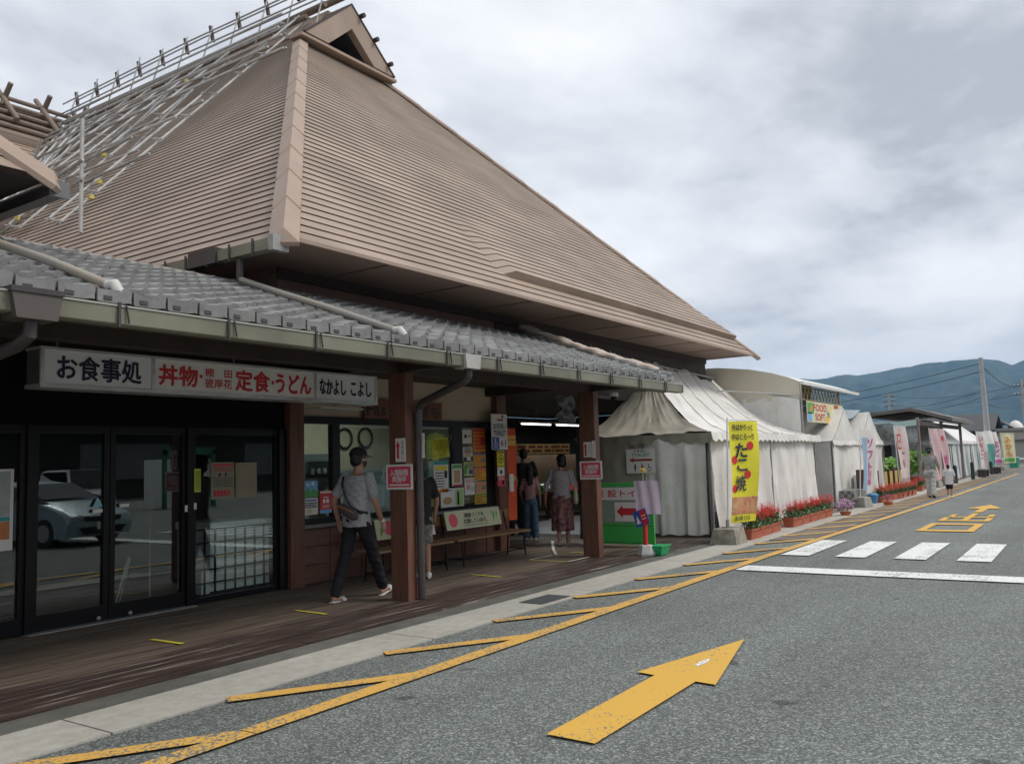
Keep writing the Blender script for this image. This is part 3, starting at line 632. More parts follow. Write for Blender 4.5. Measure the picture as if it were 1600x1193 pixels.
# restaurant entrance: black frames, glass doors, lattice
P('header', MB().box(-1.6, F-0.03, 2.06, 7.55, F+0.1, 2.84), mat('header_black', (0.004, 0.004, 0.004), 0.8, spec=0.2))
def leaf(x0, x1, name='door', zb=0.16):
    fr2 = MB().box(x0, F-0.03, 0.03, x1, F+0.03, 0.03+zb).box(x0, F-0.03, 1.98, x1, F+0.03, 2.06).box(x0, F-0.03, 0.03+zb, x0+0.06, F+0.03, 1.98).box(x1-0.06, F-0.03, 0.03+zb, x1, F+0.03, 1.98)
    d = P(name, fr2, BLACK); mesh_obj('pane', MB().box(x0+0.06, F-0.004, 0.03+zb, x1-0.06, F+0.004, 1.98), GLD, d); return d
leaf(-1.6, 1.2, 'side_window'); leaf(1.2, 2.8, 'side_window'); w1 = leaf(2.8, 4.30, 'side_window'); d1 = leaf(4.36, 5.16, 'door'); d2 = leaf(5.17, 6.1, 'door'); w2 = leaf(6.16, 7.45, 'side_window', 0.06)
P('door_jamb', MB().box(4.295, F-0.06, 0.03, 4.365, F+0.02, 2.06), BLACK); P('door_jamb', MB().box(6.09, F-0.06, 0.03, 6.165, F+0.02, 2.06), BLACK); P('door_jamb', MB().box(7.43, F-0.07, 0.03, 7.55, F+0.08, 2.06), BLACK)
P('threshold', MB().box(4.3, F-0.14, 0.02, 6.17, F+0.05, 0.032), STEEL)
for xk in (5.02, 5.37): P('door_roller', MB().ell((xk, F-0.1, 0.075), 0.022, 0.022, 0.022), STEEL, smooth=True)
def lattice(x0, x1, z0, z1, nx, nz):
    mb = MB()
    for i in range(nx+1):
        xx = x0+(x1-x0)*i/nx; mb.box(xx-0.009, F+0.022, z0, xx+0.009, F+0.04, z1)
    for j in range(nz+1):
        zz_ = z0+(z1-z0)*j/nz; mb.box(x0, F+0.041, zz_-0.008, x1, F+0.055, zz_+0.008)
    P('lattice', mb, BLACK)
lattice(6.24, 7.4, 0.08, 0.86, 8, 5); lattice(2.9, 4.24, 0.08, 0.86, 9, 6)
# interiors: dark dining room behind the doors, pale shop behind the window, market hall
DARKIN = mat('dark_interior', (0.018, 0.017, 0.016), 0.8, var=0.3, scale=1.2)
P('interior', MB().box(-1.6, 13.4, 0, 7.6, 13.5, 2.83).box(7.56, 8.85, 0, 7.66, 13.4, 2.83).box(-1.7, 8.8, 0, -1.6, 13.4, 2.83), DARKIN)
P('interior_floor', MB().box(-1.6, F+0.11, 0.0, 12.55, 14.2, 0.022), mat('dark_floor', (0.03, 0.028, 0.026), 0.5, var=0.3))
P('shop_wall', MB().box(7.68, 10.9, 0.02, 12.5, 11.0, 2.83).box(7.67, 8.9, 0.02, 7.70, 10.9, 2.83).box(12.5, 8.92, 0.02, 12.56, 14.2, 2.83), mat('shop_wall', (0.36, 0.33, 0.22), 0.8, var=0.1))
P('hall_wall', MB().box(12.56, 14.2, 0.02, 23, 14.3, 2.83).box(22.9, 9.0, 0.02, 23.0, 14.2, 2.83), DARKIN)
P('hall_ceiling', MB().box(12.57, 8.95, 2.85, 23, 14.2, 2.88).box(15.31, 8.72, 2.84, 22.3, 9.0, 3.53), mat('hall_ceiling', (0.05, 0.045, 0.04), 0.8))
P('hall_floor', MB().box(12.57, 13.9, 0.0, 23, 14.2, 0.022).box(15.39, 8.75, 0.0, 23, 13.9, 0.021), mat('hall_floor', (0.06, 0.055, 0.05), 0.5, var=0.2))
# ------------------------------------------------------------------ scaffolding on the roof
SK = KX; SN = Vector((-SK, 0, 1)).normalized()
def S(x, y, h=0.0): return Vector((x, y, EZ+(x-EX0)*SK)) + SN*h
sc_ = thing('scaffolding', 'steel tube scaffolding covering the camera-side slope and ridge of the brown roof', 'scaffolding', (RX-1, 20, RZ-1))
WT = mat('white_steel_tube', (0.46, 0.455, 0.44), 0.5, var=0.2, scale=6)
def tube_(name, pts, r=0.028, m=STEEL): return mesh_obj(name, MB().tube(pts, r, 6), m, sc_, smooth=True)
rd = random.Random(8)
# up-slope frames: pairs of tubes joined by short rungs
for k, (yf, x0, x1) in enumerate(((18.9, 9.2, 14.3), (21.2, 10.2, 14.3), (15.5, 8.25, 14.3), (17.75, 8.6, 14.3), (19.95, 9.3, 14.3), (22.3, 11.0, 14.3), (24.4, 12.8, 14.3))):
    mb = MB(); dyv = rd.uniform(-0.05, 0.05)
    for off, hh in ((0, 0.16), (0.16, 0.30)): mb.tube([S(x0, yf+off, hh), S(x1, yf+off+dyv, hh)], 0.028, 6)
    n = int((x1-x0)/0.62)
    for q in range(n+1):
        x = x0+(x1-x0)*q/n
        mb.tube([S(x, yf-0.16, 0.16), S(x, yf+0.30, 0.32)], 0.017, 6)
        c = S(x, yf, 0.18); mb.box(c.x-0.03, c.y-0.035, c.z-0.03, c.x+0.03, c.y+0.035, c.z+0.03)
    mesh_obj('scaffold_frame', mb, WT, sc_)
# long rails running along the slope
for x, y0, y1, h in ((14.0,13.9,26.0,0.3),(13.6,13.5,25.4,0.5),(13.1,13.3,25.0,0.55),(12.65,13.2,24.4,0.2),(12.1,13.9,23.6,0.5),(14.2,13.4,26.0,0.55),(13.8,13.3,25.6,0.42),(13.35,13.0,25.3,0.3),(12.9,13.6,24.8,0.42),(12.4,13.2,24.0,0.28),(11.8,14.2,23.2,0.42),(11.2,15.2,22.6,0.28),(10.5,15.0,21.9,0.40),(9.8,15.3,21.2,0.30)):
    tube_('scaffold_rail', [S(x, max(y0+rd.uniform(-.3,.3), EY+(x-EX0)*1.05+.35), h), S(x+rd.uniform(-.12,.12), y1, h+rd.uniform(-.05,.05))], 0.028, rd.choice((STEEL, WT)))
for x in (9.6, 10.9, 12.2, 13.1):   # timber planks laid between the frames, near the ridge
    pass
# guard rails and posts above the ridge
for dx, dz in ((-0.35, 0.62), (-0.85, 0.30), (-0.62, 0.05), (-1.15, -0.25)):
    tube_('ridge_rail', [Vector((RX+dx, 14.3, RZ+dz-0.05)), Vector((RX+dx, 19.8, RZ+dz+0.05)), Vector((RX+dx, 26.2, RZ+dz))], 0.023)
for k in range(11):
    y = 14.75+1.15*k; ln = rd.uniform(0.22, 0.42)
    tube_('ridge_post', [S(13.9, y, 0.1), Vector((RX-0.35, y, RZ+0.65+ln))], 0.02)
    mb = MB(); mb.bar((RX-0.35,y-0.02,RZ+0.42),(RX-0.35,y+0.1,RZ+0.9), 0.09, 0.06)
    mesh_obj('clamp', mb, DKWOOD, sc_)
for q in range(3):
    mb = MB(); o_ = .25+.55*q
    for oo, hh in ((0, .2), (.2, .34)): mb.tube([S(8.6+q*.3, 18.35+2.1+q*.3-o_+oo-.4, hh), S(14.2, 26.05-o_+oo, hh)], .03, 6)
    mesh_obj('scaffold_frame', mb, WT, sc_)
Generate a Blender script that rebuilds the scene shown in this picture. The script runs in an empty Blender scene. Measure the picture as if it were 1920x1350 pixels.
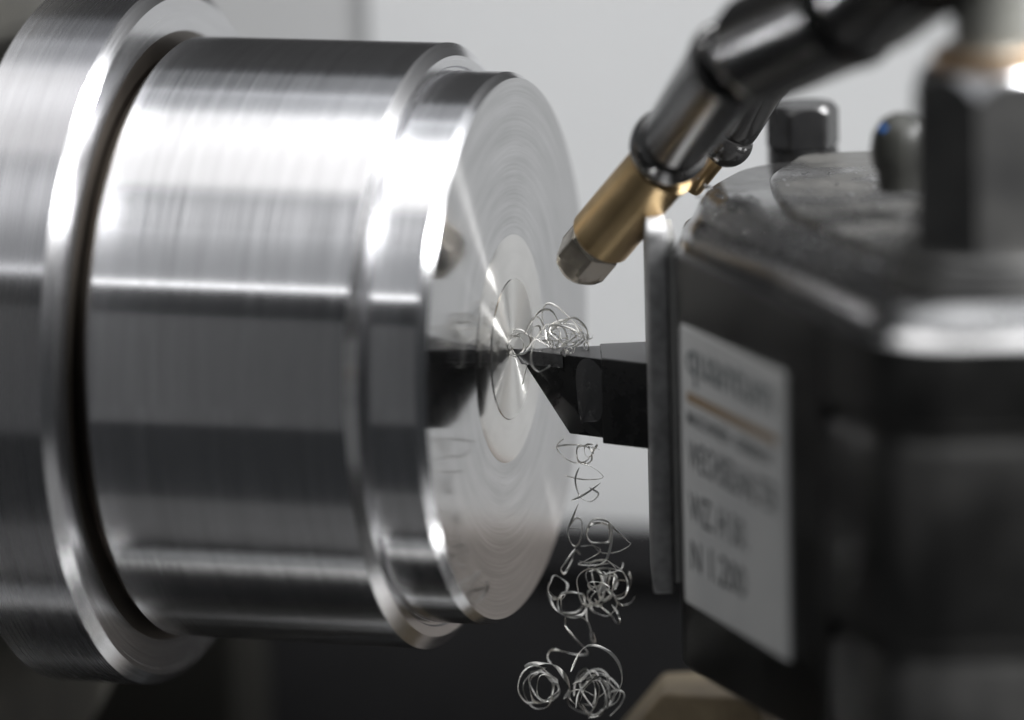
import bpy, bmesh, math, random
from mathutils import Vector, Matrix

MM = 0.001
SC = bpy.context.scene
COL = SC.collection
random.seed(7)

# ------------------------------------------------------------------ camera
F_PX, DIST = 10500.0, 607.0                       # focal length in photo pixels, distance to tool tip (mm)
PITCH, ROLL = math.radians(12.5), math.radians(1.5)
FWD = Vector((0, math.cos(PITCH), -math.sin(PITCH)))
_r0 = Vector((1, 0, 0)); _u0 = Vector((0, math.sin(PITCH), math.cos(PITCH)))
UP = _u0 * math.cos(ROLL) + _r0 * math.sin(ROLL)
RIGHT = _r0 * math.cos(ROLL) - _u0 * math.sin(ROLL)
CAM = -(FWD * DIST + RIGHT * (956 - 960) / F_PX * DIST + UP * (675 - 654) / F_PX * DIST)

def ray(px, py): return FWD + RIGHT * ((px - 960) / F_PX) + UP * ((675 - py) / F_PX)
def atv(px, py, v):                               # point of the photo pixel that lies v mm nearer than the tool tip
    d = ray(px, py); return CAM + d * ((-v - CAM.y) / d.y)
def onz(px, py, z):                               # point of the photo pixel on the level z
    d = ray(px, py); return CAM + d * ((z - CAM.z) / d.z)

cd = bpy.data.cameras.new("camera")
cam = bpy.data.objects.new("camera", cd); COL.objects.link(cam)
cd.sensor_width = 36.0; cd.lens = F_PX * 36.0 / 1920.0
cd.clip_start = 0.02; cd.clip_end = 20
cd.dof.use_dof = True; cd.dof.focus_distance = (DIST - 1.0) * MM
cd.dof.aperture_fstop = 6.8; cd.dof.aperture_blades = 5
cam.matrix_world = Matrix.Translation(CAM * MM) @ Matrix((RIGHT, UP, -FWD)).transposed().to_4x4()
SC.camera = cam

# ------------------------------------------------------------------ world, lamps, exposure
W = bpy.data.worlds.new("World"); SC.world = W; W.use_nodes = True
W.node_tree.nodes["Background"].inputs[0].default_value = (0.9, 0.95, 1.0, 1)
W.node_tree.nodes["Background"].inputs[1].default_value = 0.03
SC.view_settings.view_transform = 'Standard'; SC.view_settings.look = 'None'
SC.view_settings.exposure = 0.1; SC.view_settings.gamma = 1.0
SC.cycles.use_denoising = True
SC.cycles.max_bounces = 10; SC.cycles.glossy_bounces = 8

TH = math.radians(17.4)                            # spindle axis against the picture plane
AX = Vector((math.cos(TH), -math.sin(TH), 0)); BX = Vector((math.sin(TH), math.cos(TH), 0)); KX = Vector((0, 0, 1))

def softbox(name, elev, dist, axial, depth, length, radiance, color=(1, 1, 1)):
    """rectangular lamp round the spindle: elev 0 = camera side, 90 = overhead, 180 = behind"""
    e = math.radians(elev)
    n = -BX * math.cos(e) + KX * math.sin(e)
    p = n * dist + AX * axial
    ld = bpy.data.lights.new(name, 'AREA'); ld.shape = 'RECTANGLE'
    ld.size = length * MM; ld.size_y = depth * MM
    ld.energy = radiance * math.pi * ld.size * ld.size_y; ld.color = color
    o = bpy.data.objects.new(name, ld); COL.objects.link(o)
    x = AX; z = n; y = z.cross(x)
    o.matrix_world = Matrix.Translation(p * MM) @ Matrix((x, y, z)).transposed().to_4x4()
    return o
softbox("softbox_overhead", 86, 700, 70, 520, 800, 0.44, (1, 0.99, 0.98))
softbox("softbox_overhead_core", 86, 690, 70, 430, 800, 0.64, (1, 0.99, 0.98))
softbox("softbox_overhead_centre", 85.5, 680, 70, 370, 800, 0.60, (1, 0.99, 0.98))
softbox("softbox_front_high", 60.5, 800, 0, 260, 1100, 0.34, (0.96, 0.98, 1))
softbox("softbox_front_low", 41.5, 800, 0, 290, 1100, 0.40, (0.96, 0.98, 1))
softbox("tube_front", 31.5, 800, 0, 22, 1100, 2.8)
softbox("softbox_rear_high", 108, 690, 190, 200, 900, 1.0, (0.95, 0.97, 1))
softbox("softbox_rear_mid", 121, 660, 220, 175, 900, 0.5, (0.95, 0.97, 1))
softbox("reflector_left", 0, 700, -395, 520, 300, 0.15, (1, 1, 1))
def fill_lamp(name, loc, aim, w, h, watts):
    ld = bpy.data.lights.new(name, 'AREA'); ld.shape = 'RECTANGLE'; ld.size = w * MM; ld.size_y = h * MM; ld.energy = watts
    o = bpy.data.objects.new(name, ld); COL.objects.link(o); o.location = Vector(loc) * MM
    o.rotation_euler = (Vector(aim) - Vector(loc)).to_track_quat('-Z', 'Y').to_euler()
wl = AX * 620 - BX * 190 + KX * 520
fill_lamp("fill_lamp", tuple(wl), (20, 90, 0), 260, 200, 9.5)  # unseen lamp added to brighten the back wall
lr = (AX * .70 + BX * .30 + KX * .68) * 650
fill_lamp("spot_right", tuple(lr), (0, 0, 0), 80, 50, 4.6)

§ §

TO DO: Pictures should be left out. Retype only the run of lines from the line containing "Generate a Blender" to the line containing "CAM = -(FWD", inclusive.

ANSWER TO THE TASK:
Generate a Blender script that rebuilds the scene shown in this picture. The script runs in an empty Blender scene. Measure the picture as if it were 1920x1350 pixels.
import bpy, bmesh, math, random
from mathutils import Vector, Matrix

MM = 0.001
SC = bpy.context.scene
COL = SC.collection
random.seed(7)

# ------------------------------------------------------------------ camera
F_PX, DIST = 10500.0, 607.0                       # focal length in photo pixels, distance to tool tip (mm)
PITCH, ROLL = math.radians(12.5), math.radians(1.5)
FWD = Vector((0, math.cos(PITCH), -math.sin(PITCH)))
_r0 = Vector((1, 0, 0)); _u0 = Vector((0, math.sin(PITCH), math.cos(PITCH)))
UP = _u0 * math.cos(ROLL) + _r0 * math.sin(ROLL)
RIGHT = _r0 * math.cos(ROLL) - _u0 * math.sin(ROLL)
CAM = -(FWD * DIST + RIGHT * (956 - 960) / F_PX * DIST + UP * (675 - 654) / F_PX * DIST)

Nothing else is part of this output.